Pakistan has achieved the UN Sustainable Development Goal for protecting the environment and holding off climate change a decade before the deadline, the UN Development Program (UNDP) and Pakistan’s Climate Change Ministry said Monday.
"With technical support from UNDP, Pakistan has achieved SDG13 well before the 2030 deadline," the UN Development Program said on Twitter.
"UNDP in Pakistan, and Ministry of Climate Change celebrate the achievement of Earth globe SDG13, and our longstanding strategic partnership," it added.
In a separate statement, the ministry said, "Pakistan has achieved a crucial milestone on the road to environmental protection by meeting the overarching United Nations Sustainable Development Goal 13," under the “clean-green” Pakistan vision of Prime Minister Imran Khan.
In line with Khan's "Billion Tree Tsunami" and clean-green Pakistan programs, it added, Pakistan has achieved this target, which proves its seriousness towards worldwide efforts to tackle the climate change.
Pakistan launched the "Billion Tree Tsunami" program in 2014 in the northwestern Khyber Pakhtunkhwa (KPK) province in an effort to restore the province’s depleted forests and fight the effects of global warming.

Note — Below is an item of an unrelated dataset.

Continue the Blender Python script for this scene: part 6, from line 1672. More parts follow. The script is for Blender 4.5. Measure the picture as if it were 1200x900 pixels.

The reforestation project was extended to the rest of Pakistan after Khan's Pakistan Tehreek-e-Insaf came into power in 2018. Under the program, the government plans to plant 10 billion trees across Pakistan by 2023.
Following decades of cutting and natural calamities, the country's total forest cover ranges between 2% and 5%, well below the 12% recommended by the UN.